In that sense, SH4 is not a bad simulator of the captain's job at all - where it's a little bit of a letdown is that the way it models the virtual crew and the world around you is a little simplistic and unintelligent. A better subsim than SH4 is not one that will let you push more dials and do more different jobs, that would be a much worse sim, both in terms of immersion and technical fidelity. Not to mention it would probably be unplayable. A better subsim than SH4 is one that is populated by a more intelligent crew, a more intelligent enemy, and a more sophisticated environment in general. That's a sim still waiting to be made.

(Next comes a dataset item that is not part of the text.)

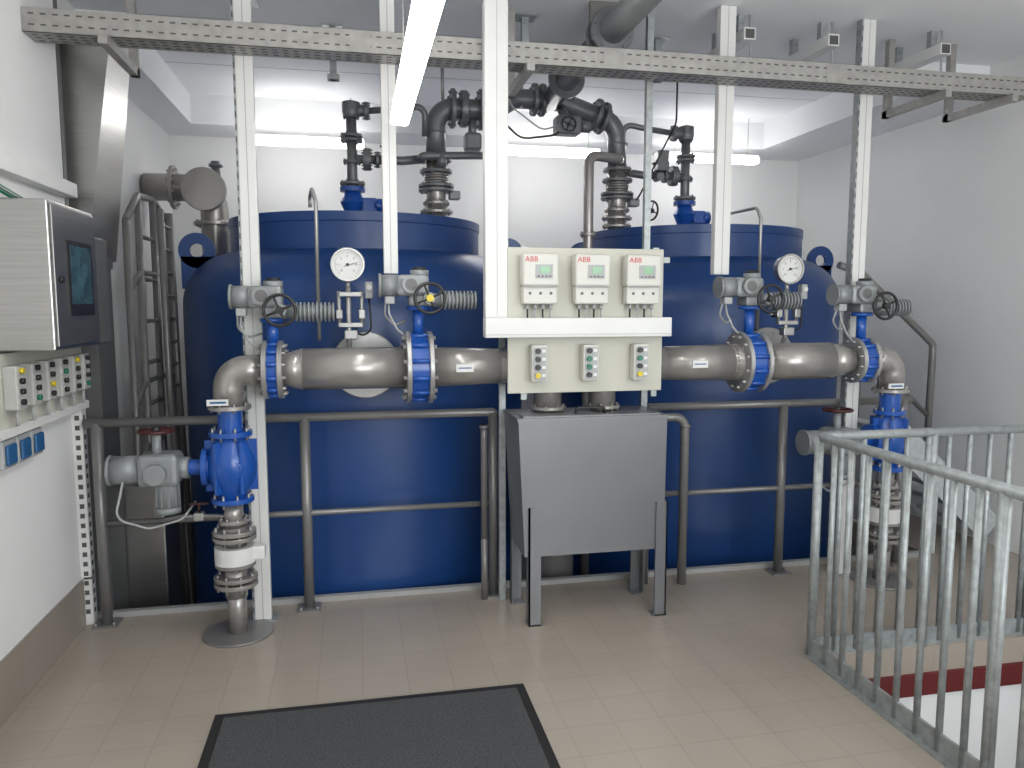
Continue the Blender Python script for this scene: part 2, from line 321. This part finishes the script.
# ---------------------------------------------------------------- gauges
def gauge(x,ft):
    b=B('pressure_gauge'); y=4.2; z=1.91
    b.lathe((x,y,z),(0,-1,0),[(-.05,0),(-.05,.08),(0,.088),(.012,.092),(.02,.088),(.02,.08),(.006,.078),(.006,0)],INOX,36)
    b.cyl((x,y-.002,z),(x,y-.008,z),.079,WHT,32)
    for i in range(31):
        a=math.radians(-45+270*i/30); L=.016 if i%5==0 else .008
        c,s_=math.cos(a),math.sin(a); b.beam((x+c*.07,y-.009,z+s_*.07),(x+c*(.07-L),y-.009,z+s_*(.07-L)),.001,.0025,BLK,up=(0,1,0))
    for i in range(7):
        a=math.radians(225-270*i/6); b.text(str(i),(x+.045*math.cos(a),y-.0095,z+.045*math.sin(a)),.016,BLK)
    b.beam((x-.02,y-.012,z-.01),(x+.05,y-.012,z+.012),.002,.005,BLK,up=(0,1,0)); b.cyl((x,y-.008,z),(x,y-.015,z),.008,BLK,12)
    b.cyl((x,y+.02,z-.08),(x,y+.02,z-.13),.012,STEEL,12)
    b.tube([(x,y+.02,z-.12),(x,y+.02,1.5),(x,y+.1,1.38),(x+.02,ft-.03,1.38)],.014,STEEL,.03,10)
    b.box(x-.05,x+.07,y-.0,y+.04,1.74,1.765,STEEL,.004)
    for dx in(-.05,.07): b.cyl((x+dx,y+.02,1.58),(x+dx,y+.02,1.77),.011,STEEL,10); b.box(x+dx-.018,x+dx+.018,y,y+.04,1.62,1.67,STEEL,.005)
    b.box(x-.055,x+.075,y-.0,y+.04,1.575,1.6,STEEL,.004)
    b.box(x-.025,x+.045,y-.01,y+.05,1.51,1.56,STEEL,.006); b.cyl((x-.07,y+.02,1.64),(x-.11,y+.02,1.64),.008,STEEL,8); b.cyl((x-.08,y+.02,1.62),(x-.08,y+.02,1.66),.015,BLK,12)
    b.box(x+.09,x+.13,y,y+.05,1.73,1.82,LGREY,.006); b.cyl((x+.11,y,1.79),(x+.11,y-.01,1.79),.015,WHT,12)
    b.tube([(x+.11,y+.03,1.73),(x+.12,y+.04,1.55),(x+.05,y+.06,1.52),(x+.03,y+.05,1.6)],.006,BLK,.05,6)
    b.done()
gauge(-.035,TL[1]-TL[2]); gauge(2.57,TR[1]-TR[2])
for (x,y,cy) in((-.2,4.38,4.9),(2.62,4.64,5.2)):
    b=B('vent_line'); b.tube([(x,y,1.5),(x,y,2.26),(x-.02,y+.02,2.33),(x-.05,y+.35,2.33),(x-.05,y+.35,2.27)],.011,STEEL,.03,8); b.done()
# ---------------------------------------------------------------- overhead piping
b=B('overhead_pipe_manifold'); r=.07
LX,LY=.58,5.5; RX,RY=1.97,5.62
b.tube([(LX,LY,2.7),(LX,LY,3.07),(1.0,LY,3.07),(1.15,5.53,3.17),(1.5,5.55,3.17),(RX-.02,RY,3.05),(RX,RY,2.7)],r,DPIPE,.13,22)
b.flange((.7,LY,3.07),(1,0,0),.135,.03,DPIPE,10); b.flange((.78,LY,3.07),(1,0,0),.125,.05,DPIPE,10); b.flange((.9,LY,3.07),(1,0,0),.14,.03,DPIPE,10)
b.flange((1.78,5.59,3.10),(.85,.1,-.25),.12,.03,DPIPE,8); b.flange((1.84,5.6,3.08),(.85,.1,-.25),.12,.03,DPIPE,8)
b.tube([(1.42,5.53,3.17),(1.42,4.9,3.2),(1.42,3.2,3.2)],r+.005,DPIPE,.2,22)
for y in(4.25,4.17,5.1): b.flange((1.42,y,3.2),(0,1,0),.125,.03,DPIPE,10)
b.box(1.3,1.54,4.19,4.22,3.25,ZH,RAIL)
for x,y in((1.2,5.5),(.62,5.4)): b.cyl((x,y,3.1),(x,y,ZH),.012,STEEL,8)
for X,Y in((LX,LY),(RX,RY)):
    for z,rr in((2.29,.11),(2.35,.115),(2.41,.095),(2.50,.125),(2.53,.125),(2.63,.115),(2.71,.11)): b.flange((X,Y,z),(0,0,1),rr,.022,DPIPE if z>2.45 else PIPE,8,STEEL)
    b.cyl((X,Y,2.265),(X,Y,2.72),.068,PIPE,22)
    for k in range(5): b.torus((X,Y,2.555+.018*k),(0,0,1),.08,.009,PIPE,24,6)
    b.box(X+.09,X+.17,Y-.04,Y+.04,2.44,2.5,ACT,.01)
    b.torus((X,Y,2.9),(0,0,1),.072,.007,DPIPE,24,6)
b.box(1.42,1.6,5.33,5.47,2.9,3.03,DPIPE,.02); b.cyl((1.5,5.4,3.0),(1.5,5.52,3.12),.035,DPIPE,14); b.cyl((1.6,5.4,2.965),(1.68,5.4,2.965),.04,DPIPE,16); b.wheel((1.5,5.31,2.96),(0,1,0),.05,BLK,BLK)
b.flange((1.3,5.54,3.17),(1,0,0),.115,.03,DPIPE,8); b.flange((1.36,5.54,3.17),(1,0,0),.115,.03,DPIPE,8)
b.cyl((.84,LY,3.0),(.84,LY-.02,2.88),.03,DPIPE,14); b.box(.78,.9,5.42,5.54,2.78,2.9,DPIPE,.02)
b.tube([(.95,5.3,ZH),(.97,5.3,3.0),(1.15,5.3,2.84),(1.4,5.32,2.88),(1.46,5.36,2.93)],.008,BLK,.12,8)
b.tube([(1.05,5.25,ZH),(1.06,5.25,3.05),(1.3,5.28,2.9),(1.45,5.34,2.96)],.006,LGREY,.1,8)
b.tube([(2.3,5.3,ZH),(2.3,5.3,3.0),(2.25,5.4,2.85),(2.1,5.5,2.5),(2.11,5.58,2.49)],.007,BLK,.1,8)
b.done()
def branch(X,Y,d,name):
    b=B(name)
    b.cyl((X,Y,2.27),(X,Y,3.0),.035,DPIPE,18)
    b.lathe((X,Y,2.27),(0,0,1),[(0,.09),(.03,.09),(.03,.05),(.06,.06),(.12,.085),(.17,.06),(.19,.05),(.19,.085),(.22,.085),(.22,0)],VBLUE,28)
    b.box(X+.06,X+.16,Y-.045,Y+.045,2.32,2.42,VBLUE,.01); b.cyl((X+.14,Y,2.37),(X+.2,Y,2.37),.05,VBLUE,18)
    for z,rr in((2.515,.085),(2.66,.06),(2.80,.075),(2.83,.075),(2.96,.055)): b.flange((X,Y,z),(0,0,1),rr,.02,DPIPE,6)
    b.lathe((X,Y,2.95),(0,0,1),[(0,.05),(.04,.06),(.1,.06),(.12,0)],DPIPE,20)
    b.tube([(X,Y,3.0),(X+d*.12,Y,3.0)],.04,DPIPE,0,14); b.flange((X+d*.1,Y,3.0),(1,0,0),.06,.03,DPIPE,6)
    b.tube([(X+d*.1,Y,3.0),(X+d*.36,Y,3.03),(X+d*.5,Y+.02,3.06),(X+d*.5,Y+.05,2.86)],.022,DPIPE,.06,12)
    b.cyl((X,Y,2.68),(X+d*.16,Y,2.68),.03,DPIPE,14); b.flange((X+d*.1,Y,2.68),(1,0,0),.075,.05,DPIPE,6); b.flange((X+d*.17,Y,2.68),(1,0,0),.055,.02,DPIPE,6)
    b.cyl((X+d*.24,Y,2.66),(X+d*.24,Y-.1,2.66),.03,DPIPE,14); b.wheel((X+d*.24,Y-.06,2.76),(0,0,1),.05,BLK,BLK)
    b.tube([(X+d*.17,Y,2.68),(X+d*.3,Y,2.68),(X+d*.34,Y,2.68),(X+d*.48,Y+.02,2.70)],.03,DPIPE,.03,12)
    return b
b=branch(.0,5.4,1,'vent_pipe_branch'); b.tube([(.46,5.36,2.68),(.46,5.3,2.7),(.95,5.3,2.72)],.026,DPIPE,.04,12); b.cyl((.6,5.3,2.71),(.6,5.3,2.63),.03,DPIPE); b.done()
b=branch(2.52,5.62,-1,'vent_pipe_branch'); b.box(2.25,2.34,5.5,5.6,2.7,2.85,DPIPE,.01); b.wheel((2.2,5.5,2.4),(1,.4,0),.07,BLK,BLK); b.done()
b=B('overflow_pipe'); b.tube([(1.66,5.35,-2.3),(1.66,5.35,2.76),(1.92,5.45,2.76),(1.94,5.5,2.76)],.036,PIPE,.07,16); b.flange((1.66,5.35,2.2),(0,0,1),.06,.02,PIPE,6); b.done()
b=B('exhaust_pipe'); X,Y=-1.02,6.15
b.tube([(-1.5,Y,2.56),(X,Y,2.56),(X,Y,1.2)],.10,PIPE,.16,24); b.flange((-1.3,Y,2.56),(1,0,0),.16,.03,PIPE,10); b.flange((X,Y,2.3),(0,0,1),.15,.03,PIPE,8); b.cyl((-1.0,Y,2.6),(-1.0,Y,2.76),.035,DPIPE); b.cyl((-1.0,Y,2.72),(-1.0,Y,2.74),.05,DPIPE)
b.cyl((-1.06,Y,2.53),(-1.06,Y-.17,2.53),.11,PIPE,28); b.flange((-1.06,Y-.15,2.53),(0,1,0),.155,.03,PIPE,10); b.flange((-1.06,Y-.185,2.53),(0,1,0),.155,.03,PIPE,10)
b.done()
b=B('steel_ladder')
for y,t in((4.98,2.2),(5.25,2.38),(5.62,2.4),(6.05,2.3)): b.cyl((-1.33,y,ZP),(-1.33,y,t),.022,RAIL,12)
for z in [ -.3+.27*i for i in range(10)]: b.cyl((-1.33,5.25,z),(-1.33,5.62,z),.014,RAIL,10)
b.tube([(-1.33,4.98,2.2),(-1.33,5.25,2.38),(-1.33,5.62,2.4),(-1.33,6.05,2.3)],.022,RAIL,.05,10)
for z in(1.9,1.2,.8): b.tube([(-1.33,4.98,z-.12),(-1.33,5.25,z),(-1.33,6.05,z)],.018,RAIL,.05,10)
b.tube([(-1.2,5.25,2.3),(-1.2,5.3,1.1),(-1.2,5.8,ZP)],.022,RAIL,.1,10); b.tube([(-1.2,5.5,2.3),(-1.2,5.55,1.1),(-1.2,6.05,ZP)],.022,RAIL,.1,10)
for i in range(8): b.cyl((-1.2,5.25+.01*i,2.2-.15*i),(-1.2,5.5+.01*i,2.2-.15*i),.012,RAIL,8)
b.done()
b=B('ventilation_duct')
b.hexa([(-1.51,4.5,1.95),(-1.40,4.5,1.95),(-1.40,5.0,1.95),(-1.51,5.0,1.95)],[(-1.51,4.5,3.12),(-1.23,4.5,3.12),(-1.23,4.88,3.12),(-1.51,4.88,3.12)],INOX)
b.box(-1.51,-1.37,4.5,4.78,-.6,1.95,DBOX); b.box(-1.51,-1.36,4.49,4.79,1.9,1.96,INOX)
b.box(-1.5,-1.15,4.8,5.15,ZP,.62,INOX,.01); b.done()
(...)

PS - And, as expected after many years of flight simming, when I took flying lessons in a real airplane, I was surprised just how much "easier" or at least more intuitive it felt than what I'd been doing on the computer! I'll always remember what U-boat captain Jurgen Oesten said about his experience playing a Silent Hunter 2 mission based on a real attack he made: "It was very difficult. They sunk me every time! In real life, it was much easier." There's a certain obsession simulation fans have with "realism", but often without realizing that "realism" and "reality" are not the same thing. Complexity of controls is not always the best measure of how good a sim is, and sometimes it's the opposite.